Abbiamo deciso di festeggiare fuggendo. Un brindisi sarebbe stato un po' banale in una famiglia dove il Galletto stappa, rotea, annusa e degusta una sera sì e l'altra pure, ma bisognava pure festeggiare in qualche modo questo suo essere divenuto ufficialmente un sommelier. Esame di stato tosto, ma superato brillantemente, Galletto felice ed io forse più di lui, perché non lo so mica se avrei sopportato altri sei mesi come quelli appena conclusisi.

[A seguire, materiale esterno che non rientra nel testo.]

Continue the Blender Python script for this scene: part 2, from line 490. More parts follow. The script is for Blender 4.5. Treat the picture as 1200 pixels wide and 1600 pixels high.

Così, mi ritrovo accanto un sommelier di quelli veri, con tanto di tazzina argentea attaccata al collo, che in realtà si chiama molto più nobilmente taste-vin anche se per me resta una tazzina, e un invito per una giornata di primo autunno da trascorrere in una famosissima azienda vinicola dove avverrà l'incoronazione. Mica poco per una gallina praticamente astemia che ancora non si è arresa. Comunque, dato che a parte questa buona novella il resto del mare resta grigio e cosparso di brutte notizie, lì per lì abbiamo pensato che alla fine ci fosse poco da festeggiare. Poi però ci siamo guardati negli occhi e li abbiamo trovati stanchi, dopo tanti mesi di lavoro e corse a destra e a manca, appannati, da preoccupazioni più vicine e più lontane, spenti, dal caldo che avanza e da una casa che non avanza per niente, e ci siamo detti che invece meritava festeggiare, eccome. Meritava festeggiare noi stessi. Una specie di investimento sulla salute, soprattutto su quella mentale. L'agenzia di viaggi ha quindi riaperto i battenti e si è messa al lavoro alacremente per cercare di trovare un piccolo luogo tranquillo che non sfori il risicato budget che abbiamo destinato ai festeggiamenti ma che riesca a regalarci qualche giorno tutto per noi e pare che a forza di navigare qualcosa di interessante sia emerso. Qualcosa da cogliere al volo, qualcosa che ci porterà in cima ad una montagna, tra boschi, prati e mucche al pascolo. A questo punto però non so se considerare irrilevante il fatto che le previsioni del tempo a lunga scadenza indichino una settimana intera di pioggia battente. Non so se ridere o piangere. Ma forse si sbagliano.